The platform was initiated by the UNIDO-CAPFish project – with the financial support of the EU – to establish an innovative, multi-stakeholder collaborative mechanism between government organisations, HEIs and the private sector.

As an innovative public-academia-private partnership, the FTP will further bolster capacities in applied research of Cambodian HEIs to serve the post-harvest fishery production sector in particular and the food production sector in general, a joint press statement said.

It said the FTP also supports Cambodia’s strengthening of its innovation system, thereby contributing to realising economic base diversification. This is aligned with Cambodia’s Industrial Development Policy 2015-25 to diversify its economic base for growth by accounting for export of fishery products to reach 12 per cent of all processed agricultural export products by 2025.

The fishery sector has huge potential in contributing to the diversification of the Kingdom’s economic base, given the abundance of resources it has and the value added potential it inherits, it said.

Cambodia in 2021 harvested in nearly 860,000 tonnes of fisheries products – with a total value of $1.7 billion – which means that Cambodia earned just $2 per kilogramme from its fishery products.

A lack of innovation and value addition from the private sector in fishery processing has prevented it from fully reaping the economic benefits of its resources.

Agriculture minister Veng Sakhon said there was significant progress by HEIs in research and innovation in the last five years.

“The contribution of HEIs to research and innovation corresponds with the current growth of aquaculture in Cambodia, which is at 20 per cent annually. This could be a missed opportunity if our aquaculture resources are not used to reach their full potential,” he said.

Diversification of fishery products that correspond to market demands is key to driving the economic growth of the country, particularly in support of Cambodia’s fishery exports to China and EU markets,” he added.

EU ambassador to Cambodia Carmen Moreno, who attended the launch, said fishery resources in Cambodia were limited in value addition and product diversification, due to a lack of innovation which led to poor competitiveness. More innovations are needed to add value and reduce post-harvest losses, she noted.

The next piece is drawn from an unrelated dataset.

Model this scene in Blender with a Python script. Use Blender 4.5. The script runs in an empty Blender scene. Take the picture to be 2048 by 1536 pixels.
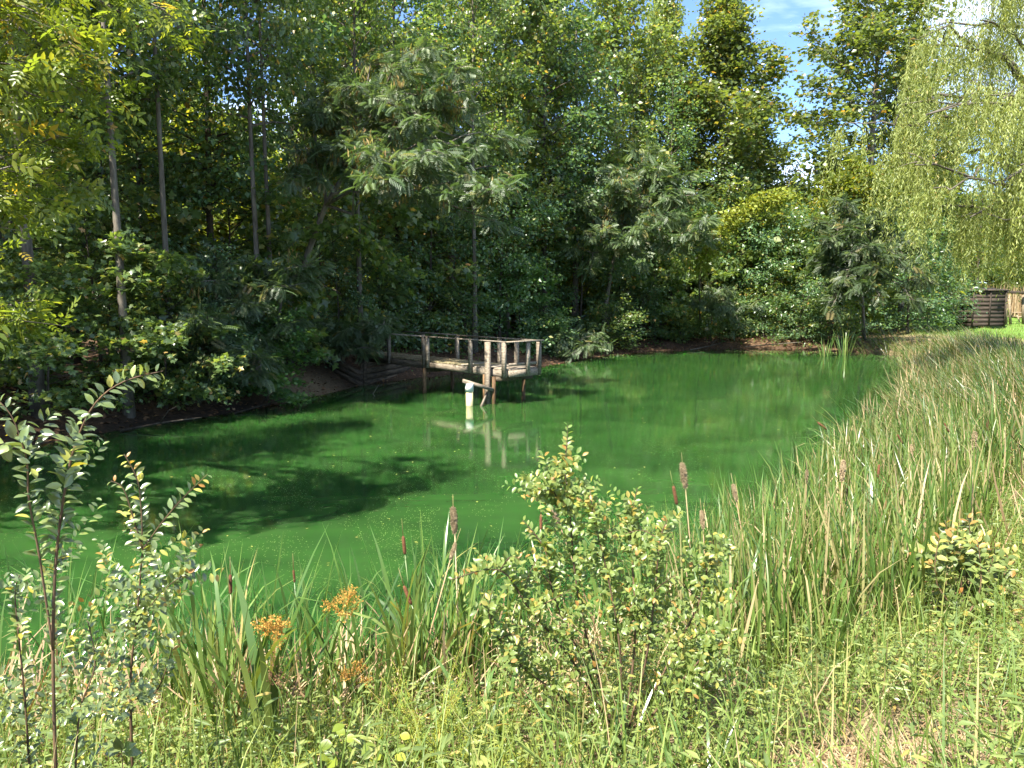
import bpy, math, random
import numpy as np
from mathutils import Matrix, Vector

sc = bpy.context.scene
COL = sc.collection
PI = math.pi

# ------------------------------------------------------------------ camera, sky, sun, exposure
F, PITCH, CAMH = 1518.0, math.radians(6.7), 3.0
cam_d = bpy.data.cameras.new("camera")
cam = bpy.data.objects.new("camera", cam_d)
COL.objects.link(cam)
cam.location = (0, 0, CAMH)
cam.rotation_euler = (PI / 2 - PITCH, 0, 0)
cam_d.sensor_width = 36.0
cam_d.lens = 36.0 * F / 2048.0
cam_d.clip_start = 0.05
cam_d.clip_end = 2000.0
sc.camera = cam

SUN_AZ, SUN_EL = math.radians(-142), math.radians(54)
w = bpy.data.worlds.new("World")
sc.world = w
w.use_nodes = True
wn, wl = w.node_tree.nodes, w.node_tree.links
wn.clear()
sky = wn.new("ShaderNodeTexSky")
sky.sky_type = 'NISHITA'
sky.sun_disc = False
sky.sun_elevation = SUN_EL
sky.sun_rotation = SUN_AZ
sky.air_density = 0.65
sky.dust_density = 0.15
sky.ozone_density = 5.0
tc = wn.new("ShaderNodeTexCoord")
mp = wn.new("ShaderNodeMapping")
mp.inputs['Scale'].default_value = (1.6, 1.6, 7.0)
mp.inputs['Rotation'].default_value = (0.0, 0.12, 0.3)
nz = wn.new("ShaderNodeTexNoise")
nz.inputs['Scale'].default_value = 1.7
nz.inputs['Detail'].default_value = 7
nz.inputs['Distortion'].default_value = 0.6
cr = wn.new("ShaderNodeValToRGB")
cr.color_ramp.elements[0].position = 0.47
cr.color_ramp.elements[1].position = 0.72
cr.color_ramp.elements[1].color = (0.5, 0.5, 0.5, 1)
mx = wn.new("ShaderNodeMix")
mx.data_type = 'RGBA'
mx.inputs['B'].default_value = (11.0, 11.6, 12.5, 1)
bg = wn.new("ShaderNodeBackground")
bg.inputs['Strength'].default_value = 0.105
wo = wn.new("ShaderNodeOutputWorld")
wl.new(tc.outputs['Generated'], mp.inputs['Vector'])
wl.new(mp.outputs['Vector'], nz.inputs['Vector'])
wl.new(nz.outputs['Fac'], cr.inputs['Fac'])
wl.new(cr.outputs['Color'], mx.inputs['Factor'])
wl.new(sky.outputs['Color'], mx.inputs['A'])
wl.new(mx.outputs['Result'], bg.inputs['Color'])
wl.new(bg.outputs['Background'], wo.inputs['Surface'])

sd = bpy.data.lights.new("sun", 'SUN')
sd.energy = 5.0
sd.angle = math.radians(0.53)
sd.color = (1.0, 0.94, 0.82)
sun = bpy.data.objects.new("sun", sd)
COL.objects.link(sun)
to_sun = Vector((math.sin(SUN_AZ) * math.cos(SUN_EL), math.cos(SUN_AZ) * math.cos(SUN_EL), math.sin(SUN_EL)))
sun.rotation_euler = to_sun.to_track_quat('Z', 'Y').to_euler()
sun.location = (-20, 20, 40)

vs = sc.view_settings
vs.view_transform = 'Standard'
vs.look = 'None'
vs.gamma = 1.0
vs.use_curve_mapping = False
vs.exposure = 2.0

sc.render.engine = 'CYCLES'
cy = sc.cycles
cy.use_denoising = True
cy.denoiser = 'OPENIMAGEDENOISE'
cy.denoising_input_passes = 'RGB_ALBEDO_NORMAL'
cy.denoising_prefilter = 'ACCURATE'
cy.max_bounces = 8
cy.diffuse_bounces = 5
cy.glossy_bounces = 2
cy.transmission_bounces = 4
cy.transparent_max_bounces = 4
cy.caustics_reflective = False
cy.caustics_refractive = False
cy.sample_clamp_indirect = 4.0

# ------------------------------------------------------------------ helpers
_f = np.array([0.0, math.cos(PITCH), -math.sin(PITCH)])
_u = np.array([0.0, math.sin(PITCH), math.cos(PITCH)])
_r = np.array([1.0, 0.0, 0.0])
CAM = np.array([0.0, 0.0, CAMH])


def ray(u, v):
    return _f + (u - 1024.0) / F * _r - (v - 768.0) / F * _u


def PZ(u, v, z=0.0):                      # where the sight line of photo pixel (u, v) meets height z
    d = ray(u, v)
    return CAM + d * ((z - CAMH) / d[2])


def PY(u, v, y):                          # ... meets distance y
    d = ray(u, v)
    return CAM + d * (y / d[1])


def rng_(s):
    return np.random.default_rng(s)


def norm(a):
    a = np.asarray(a, float)
    return a / np.maximum(np.linalg.norm(a, axis=-1, keepdims=True), 1e-9)


class Geo:
    """Triangles gathered with a per-triangle number 'rnd' and a material slot."""

    def __init__(self):
        self.V, self.T, self.R, self.M = [], [], [], []
        self.n = 0

    def add(self, V, T, R=0.5, m=0):
        V = np.asarray(V, float).reshape(-1, 3)
        T = np.asarray(T, int).reshape(-1, 3)
        self.V.append(V)
        self.T.append(T + self.n)
        self.R.append(np.broadcast_to(np.asarray(R, float), (len(T),)).copy())
        self.M.append(np.full(len(T), m, int))
        self.n += len(V)
        return self

    def mesh(self, name, mats, smooth=False):
        V = np.concatenate(self.V) if self.V else np.zeros((0, 3))
        T = np.concatenate(self.T) if self.T else np.zeros((0, 3), int)
        R = np.concatenate(self.R) if self.R else np.zeros(0)
        M = np.concatenate(self.M) if self.M else np.zeros(0, int)
        me = bpy.data.meshes.new(name)
        me.vertices.add(len(V))
        me.vertices.foreach_set('co', V.astype(np.float32).ravel())
        me.loops.add(len(T) * 3)
        me.loops.foreach_set('vertex_index', T.astype(np.int32).ravel())
        me.polygons.add(len(T))
        me.polygons.foreach_set('loop_start', (np.arange(len(T)) * 3).astype(np.int32))
        if smooth:
            me.polygons.foreach_set('use_smooth', np.ones(len(T), bool))
        if not isinstance(mats, (list, tuple)):
            mats = [mats]
        for m in mats:
            me.materials.append(m)
        me.polygons.foreach_set('material_index', M.astype(np.int32))
        at = me.attributes.new('rnd', 'FLOAT', 'FACE')
        at.data.foreach_set('value', R.astype(np.float32))
        me.update(calc_edges=True)
        return me

    def obj(self, name, mats, parent=None, smooth=False):
        return link(name, self.mesh(name, mats, smooth), parent)


def link(name, me, parent=None):
    o = bpy.data.objects.new(name, me)
    COL.objects.link(o)
    if parent is not None:
        o.parent = parent
    return o


def tag(o, label, cat, group=None, kind=None):
    if label:
        o['label'] = label
    if cat:
        o['category'] = cat
    if group:
        o['group'] = group
    if kind:
        o['kind'] = kind
    return o


def thing(name, label, cat, loc=(0, 0, 0), rz=0.0, group=None):
    o = bpy.data.objects.new(name, None)
    COL.objects.link(o)
    o.empty_display_size = 0.2
    o.location = tuple(float(c) for c in loc)
    o.rotation_euler = (0, 0, rz)
    return tag(o, label, cat, group)


def dup(root, loc, rz, scale=(1, 1, 1), label=None, group=None):
    r = root.copy()
    COL.objects.link(r)
    r.location = tuple(float(c) for c in loc)
    r.rotation_euler = (0, 0, rz)
    r.scale = scale
    if label:
        r['label'] = label
    if group:
        r['group'] = group
    elif 'group' in r:
        del r['group']
    for ch in list(root.children):
        c = ch.copy()
        COL.objects.link(c)
        c.parent = r
        for g in list(ch.children):
            d = g.copy()
            COL.objects.link(d)
            d.parent = c
    return r


def box(g, c, s, rot=None, R=0.5, m=0, jit=0.0, rng=None):
    x, y, z = np.asarray(s, float) / 2
    V = np.array([[-x, -y, -z], [x, -y, -z], [x, y, -z], [-x, y, -z], [-x, -y, z], [x, -y, z], [x, y, z], [-x, y, z]])
    if jit and rng is not None:
        V = V + rng.normal(0, jit, V.shape)
    if rot is not None:
        V = V @ np.asarray(rot).T
    V = V + np.asarray(c, float)
    Q = [(0, 3, 2, 1), (4, 5, 6, 7), (0, 1, 5, 4), (1, 2, 6, 5), (2, 3, 7, 6), (3, 0, 4, 7)]
    T = []
    for a, b, c_, d in Q:
        T += [(a, b, c_), (a, c_, d)]
    return g.add(V, T, R, m)


def frame_x(d, up=(0, 0, 1)):
    """rotation whose local x axis runs along d"""
    d = norm(np.asarray(d, float))
    y = np.cross(up, d)
    if np.linalg.norm(y) < 1e-4:
        y = np.array([0, 1.0, 0])
    y = norm(y)
    z = np.cross(d, y)
    return np.stack([d, y, z], axis=1)


def tube(g, pts, rad, n=6, R=0.5, m=0, cap=True):
    pts = np.asarray(pts, float)
    rad = np.broadcast_to(np.asarray(rad, float), (len(pts),))
    k = len(pts)
    tang = np.zeros_like(pts)
    tang[1:-1] = pts[2:] - pts[:-2]
    tang[0] = pts[1] - pts[0]
    tang[-1] = pts[-1] - pts[-2]
    tang = norm(tang)
    ref = np.array([1.0, 0, 0]) if abs(tang[0][0]) < 0.9 else np.array([0, 1.0, 0])
    A = norm(np.cross(tang, ref))
    B = np.cross(tang, A)
    ang = np.arange(n) / n * 2 * PI
    V = pts[:, None, :] + rad[:, None, None] * (np.cos(ang)[None, :, None] * A[:, None, :] + np.sin(ang)[None, :, None] * B[:, None, :])
    V = V.reshape(-1, 3)
    i = np.arange(k - 1)[:, None] * n
    j = np.arange(n)[None, :]
    a = i + j
    b = i + (j + 1) % n
    T = np.concatenate([np.stack([a, b, b + n], -1).reshape(-1, 3), np.stack([a, b + n, a + n], -1).reshape(-1, 3)])
    if cap:
        V = np.concatenate([V, pts[:1], pts[-1:]])
        c0, c1 = k * n, k * n + 1
        jj = np.arange(n)
        T = np.concatenate([T, np.stack([np.full(n, c0), (jj + 1) % n, jj], -1),
                            np.stack([np.full(n, c1), (k - 1) * n + jj, (k - 1) * n + (jj + 1) % n], -1)])
    return g.add(V, T, R, m)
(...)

“The proposed FTP of the CAPFish programme will play a key role in boosting research and development, product innovation, knowledge transfer and overall development across the value chain,” she said.

Ali Badarneh, UNIDO chief of the sustainable food systems division, said the establishment of the platform should provide a good solution for Cambodia to tackle challenges in its aquaculture businesses, which are limited in their economic contributions, despite the country’s known abundance of raw materials.

He added that the Kingdom imported many fishery products which could just as easily been produced locally.

“With the financial support of the EU, the FTP platform should lead to much-needed research, product innovation and sustainable development in the fisheries sector of Cambodia,” he said.